The right hon. Gentleman has had ample time to contribute, and while I would normally give way with gusto and have a bit of political knockabout with him, today is not the day for that.
I would like to take this opportunity to thank the right hon. Gentleman and everybody else who has contributed today and also to thank those who contributed to the consultation on the provisional settlement and the Members who made representations to me directly. There could be no quick fixes. We cannot undo over a decade of damage overnight, but the settlement we are discussing today is our most significant move yet to make English local government more sustainable, and I am committed to going further in coming years to fix the pressures our councils are facing. The Secretary of State set out the various mechanisms that we are employing to do that in his opening speech. This Labour Government have backed local governments through action, and since coming to power we have made available a nearly 25% increase in core spending power in ’28-29, worth £16.6 billion.
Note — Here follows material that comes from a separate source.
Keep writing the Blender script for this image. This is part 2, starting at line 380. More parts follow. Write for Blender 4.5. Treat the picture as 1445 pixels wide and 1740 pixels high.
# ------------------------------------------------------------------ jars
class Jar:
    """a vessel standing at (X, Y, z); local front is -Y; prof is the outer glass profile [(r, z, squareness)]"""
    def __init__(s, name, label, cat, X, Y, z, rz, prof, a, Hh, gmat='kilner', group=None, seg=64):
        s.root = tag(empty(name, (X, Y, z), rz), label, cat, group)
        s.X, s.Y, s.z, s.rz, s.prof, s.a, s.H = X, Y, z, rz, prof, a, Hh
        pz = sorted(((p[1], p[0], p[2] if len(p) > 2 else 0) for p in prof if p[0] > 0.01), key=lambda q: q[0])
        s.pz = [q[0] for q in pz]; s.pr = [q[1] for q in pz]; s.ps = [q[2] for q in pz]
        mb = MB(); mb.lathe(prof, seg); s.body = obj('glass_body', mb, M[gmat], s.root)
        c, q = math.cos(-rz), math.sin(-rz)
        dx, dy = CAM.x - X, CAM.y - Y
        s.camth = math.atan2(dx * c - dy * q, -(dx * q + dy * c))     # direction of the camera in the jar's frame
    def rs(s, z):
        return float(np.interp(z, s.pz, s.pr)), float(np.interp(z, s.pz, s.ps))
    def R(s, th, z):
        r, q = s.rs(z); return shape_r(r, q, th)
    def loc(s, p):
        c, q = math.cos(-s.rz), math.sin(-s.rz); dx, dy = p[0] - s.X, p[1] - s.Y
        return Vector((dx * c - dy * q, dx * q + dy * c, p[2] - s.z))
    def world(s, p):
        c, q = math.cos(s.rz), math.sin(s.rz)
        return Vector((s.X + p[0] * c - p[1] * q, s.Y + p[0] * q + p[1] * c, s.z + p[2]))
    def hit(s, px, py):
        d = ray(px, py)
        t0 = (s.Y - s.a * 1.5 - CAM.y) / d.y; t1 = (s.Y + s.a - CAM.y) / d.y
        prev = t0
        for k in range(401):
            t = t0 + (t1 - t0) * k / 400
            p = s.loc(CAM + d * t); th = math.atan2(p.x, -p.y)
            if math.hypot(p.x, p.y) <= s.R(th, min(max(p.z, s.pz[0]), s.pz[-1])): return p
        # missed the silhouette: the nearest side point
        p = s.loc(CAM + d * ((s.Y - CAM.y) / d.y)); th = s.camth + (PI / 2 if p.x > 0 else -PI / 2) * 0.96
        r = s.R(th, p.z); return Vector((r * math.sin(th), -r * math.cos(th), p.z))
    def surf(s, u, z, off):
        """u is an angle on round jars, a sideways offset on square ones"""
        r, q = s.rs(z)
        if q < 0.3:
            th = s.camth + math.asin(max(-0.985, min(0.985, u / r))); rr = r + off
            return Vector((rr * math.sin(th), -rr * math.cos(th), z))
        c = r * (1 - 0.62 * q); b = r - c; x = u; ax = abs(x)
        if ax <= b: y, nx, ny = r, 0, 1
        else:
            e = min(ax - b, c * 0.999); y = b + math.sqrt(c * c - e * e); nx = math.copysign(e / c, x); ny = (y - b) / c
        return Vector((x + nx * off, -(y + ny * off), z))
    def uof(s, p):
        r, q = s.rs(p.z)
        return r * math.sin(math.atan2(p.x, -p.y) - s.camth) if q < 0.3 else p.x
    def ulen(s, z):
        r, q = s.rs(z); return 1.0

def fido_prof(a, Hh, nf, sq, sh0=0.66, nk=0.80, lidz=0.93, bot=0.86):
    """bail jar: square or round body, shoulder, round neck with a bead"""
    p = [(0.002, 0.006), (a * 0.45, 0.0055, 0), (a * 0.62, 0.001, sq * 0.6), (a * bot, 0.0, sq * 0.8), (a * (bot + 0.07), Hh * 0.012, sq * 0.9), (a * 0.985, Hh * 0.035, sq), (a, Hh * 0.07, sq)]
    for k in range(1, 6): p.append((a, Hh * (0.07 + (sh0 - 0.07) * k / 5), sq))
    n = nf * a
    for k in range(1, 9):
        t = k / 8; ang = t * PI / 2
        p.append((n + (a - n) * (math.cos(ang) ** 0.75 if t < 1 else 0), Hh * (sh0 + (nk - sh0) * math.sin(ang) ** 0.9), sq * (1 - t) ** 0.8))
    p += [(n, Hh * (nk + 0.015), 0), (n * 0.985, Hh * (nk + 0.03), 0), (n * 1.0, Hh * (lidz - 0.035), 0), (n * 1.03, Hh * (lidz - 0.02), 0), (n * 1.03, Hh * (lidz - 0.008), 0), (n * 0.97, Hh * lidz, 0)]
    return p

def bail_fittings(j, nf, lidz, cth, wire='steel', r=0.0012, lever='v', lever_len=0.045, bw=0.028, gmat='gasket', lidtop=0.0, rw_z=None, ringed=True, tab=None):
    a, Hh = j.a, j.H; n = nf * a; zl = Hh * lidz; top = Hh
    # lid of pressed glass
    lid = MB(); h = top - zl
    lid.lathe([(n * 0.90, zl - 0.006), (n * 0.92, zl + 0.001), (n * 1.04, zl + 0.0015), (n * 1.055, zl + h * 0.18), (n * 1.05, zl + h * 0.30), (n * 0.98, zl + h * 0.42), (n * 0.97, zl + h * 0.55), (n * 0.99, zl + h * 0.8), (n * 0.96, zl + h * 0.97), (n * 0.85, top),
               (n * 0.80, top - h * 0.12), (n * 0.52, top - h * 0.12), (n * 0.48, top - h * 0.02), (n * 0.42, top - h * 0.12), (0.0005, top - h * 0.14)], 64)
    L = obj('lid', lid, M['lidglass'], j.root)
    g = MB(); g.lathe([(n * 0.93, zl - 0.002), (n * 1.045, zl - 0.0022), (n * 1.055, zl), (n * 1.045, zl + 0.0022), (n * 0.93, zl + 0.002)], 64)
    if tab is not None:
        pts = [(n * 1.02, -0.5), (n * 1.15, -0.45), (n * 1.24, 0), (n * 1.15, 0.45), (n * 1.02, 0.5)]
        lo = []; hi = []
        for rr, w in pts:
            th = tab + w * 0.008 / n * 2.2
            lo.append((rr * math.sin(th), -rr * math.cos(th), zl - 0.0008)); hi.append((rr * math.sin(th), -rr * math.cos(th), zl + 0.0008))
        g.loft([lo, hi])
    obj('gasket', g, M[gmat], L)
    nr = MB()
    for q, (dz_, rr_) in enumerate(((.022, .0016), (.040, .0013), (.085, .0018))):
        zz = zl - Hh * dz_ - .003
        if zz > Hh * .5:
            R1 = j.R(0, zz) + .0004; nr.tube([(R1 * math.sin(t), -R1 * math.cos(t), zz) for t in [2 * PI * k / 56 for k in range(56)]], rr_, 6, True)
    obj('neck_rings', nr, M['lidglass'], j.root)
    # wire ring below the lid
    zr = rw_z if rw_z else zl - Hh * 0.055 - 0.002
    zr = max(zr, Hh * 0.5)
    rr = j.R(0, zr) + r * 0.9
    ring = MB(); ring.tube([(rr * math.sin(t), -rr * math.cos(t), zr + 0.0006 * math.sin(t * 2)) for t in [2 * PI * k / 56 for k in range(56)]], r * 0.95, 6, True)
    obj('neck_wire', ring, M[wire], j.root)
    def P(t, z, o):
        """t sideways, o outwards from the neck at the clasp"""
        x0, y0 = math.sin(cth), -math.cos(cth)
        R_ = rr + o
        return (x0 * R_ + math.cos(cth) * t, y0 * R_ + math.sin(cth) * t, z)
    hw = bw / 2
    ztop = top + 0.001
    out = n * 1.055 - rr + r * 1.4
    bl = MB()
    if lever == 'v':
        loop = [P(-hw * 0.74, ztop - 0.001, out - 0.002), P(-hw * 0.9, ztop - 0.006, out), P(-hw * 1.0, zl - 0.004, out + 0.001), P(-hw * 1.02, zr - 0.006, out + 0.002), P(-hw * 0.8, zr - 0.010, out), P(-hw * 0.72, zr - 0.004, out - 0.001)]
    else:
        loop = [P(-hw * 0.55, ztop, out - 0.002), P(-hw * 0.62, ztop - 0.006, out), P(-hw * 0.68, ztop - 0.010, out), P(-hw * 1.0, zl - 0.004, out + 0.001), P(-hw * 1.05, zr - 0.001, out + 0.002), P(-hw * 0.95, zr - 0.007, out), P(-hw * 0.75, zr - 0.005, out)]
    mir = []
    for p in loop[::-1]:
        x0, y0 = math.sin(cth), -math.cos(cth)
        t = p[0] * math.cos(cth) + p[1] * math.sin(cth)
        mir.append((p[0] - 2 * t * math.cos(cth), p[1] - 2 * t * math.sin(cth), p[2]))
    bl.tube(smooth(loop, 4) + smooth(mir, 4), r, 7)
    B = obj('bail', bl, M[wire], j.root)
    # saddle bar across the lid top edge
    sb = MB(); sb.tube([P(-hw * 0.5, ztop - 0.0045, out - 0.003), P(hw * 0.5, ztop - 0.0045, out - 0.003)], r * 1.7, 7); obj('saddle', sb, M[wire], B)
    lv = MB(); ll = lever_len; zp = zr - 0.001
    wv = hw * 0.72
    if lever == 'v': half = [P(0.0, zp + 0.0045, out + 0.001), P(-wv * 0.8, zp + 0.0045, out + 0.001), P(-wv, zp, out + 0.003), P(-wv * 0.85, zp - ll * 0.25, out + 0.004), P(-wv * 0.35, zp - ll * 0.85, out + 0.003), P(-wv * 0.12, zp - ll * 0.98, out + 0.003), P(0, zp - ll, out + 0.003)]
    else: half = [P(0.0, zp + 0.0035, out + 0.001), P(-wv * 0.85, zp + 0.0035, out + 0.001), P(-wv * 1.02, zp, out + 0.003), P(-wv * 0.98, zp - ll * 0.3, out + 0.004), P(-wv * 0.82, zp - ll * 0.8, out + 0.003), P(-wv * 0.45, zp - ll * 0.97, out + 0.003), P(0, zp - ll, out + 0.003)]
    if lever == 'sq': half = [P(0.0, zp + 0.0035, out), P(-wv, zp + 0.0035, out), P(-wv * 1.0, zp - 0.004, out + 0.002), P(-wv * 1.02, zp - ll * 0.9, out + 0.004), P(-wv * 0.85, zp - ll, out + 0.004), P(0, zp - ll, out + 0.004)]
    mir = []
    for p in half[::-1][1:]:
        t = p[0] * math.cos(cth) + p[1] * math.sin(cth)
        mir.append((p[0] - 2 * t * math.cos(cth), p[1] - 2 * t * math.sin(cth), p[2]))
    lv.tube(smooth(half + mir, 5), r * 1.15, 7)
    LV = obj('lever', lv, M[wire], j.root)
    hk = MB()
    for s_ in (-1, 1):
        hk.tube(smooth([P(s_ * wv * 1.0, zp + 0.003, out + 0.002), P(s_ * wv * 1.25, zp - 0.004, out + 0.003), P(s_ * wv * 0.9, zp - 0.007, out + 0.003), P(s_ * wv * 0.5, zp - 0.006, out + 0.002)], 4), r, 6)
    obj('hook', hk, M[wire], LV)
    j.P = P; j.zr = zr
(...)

I shall briefly turn to the points Members made. The hon. Member for Taunton and Wellington (Gideon Amos) relayed the situation with regard to flooding on the Somerset levels. I send my support to his constituents and will work with the Flooding Minister, my hon. Friend the Member for Kingston upon Hull West and Haltemprice (Emma Hardy), as required. The Chair of the Select Committee, my hon. Friend the Member for Vauxhall and Camberwell Green (Florence Eshalomi), and the former Chair, my hon. Friend the Member for Sheffield South East (Mr Betts), told me to be bold and I will try, but I look forward to their support in persuading all our colleagues in this place to vote for whatever bold solutions we come up with. Members including my hon. Friends the Members for Hartlepool (Mr Brash) and for Croydon East (Natasha Irons) and the hon. Member for Fylde (Mr Snowden) talked about failures in children’s care, and I feel sure that we will work together on that.
Many Members talked about their experiences of councils struggling yet often achieving, despite that struggle, to provide great innovative services on lean budgets, and we applaud them all for that.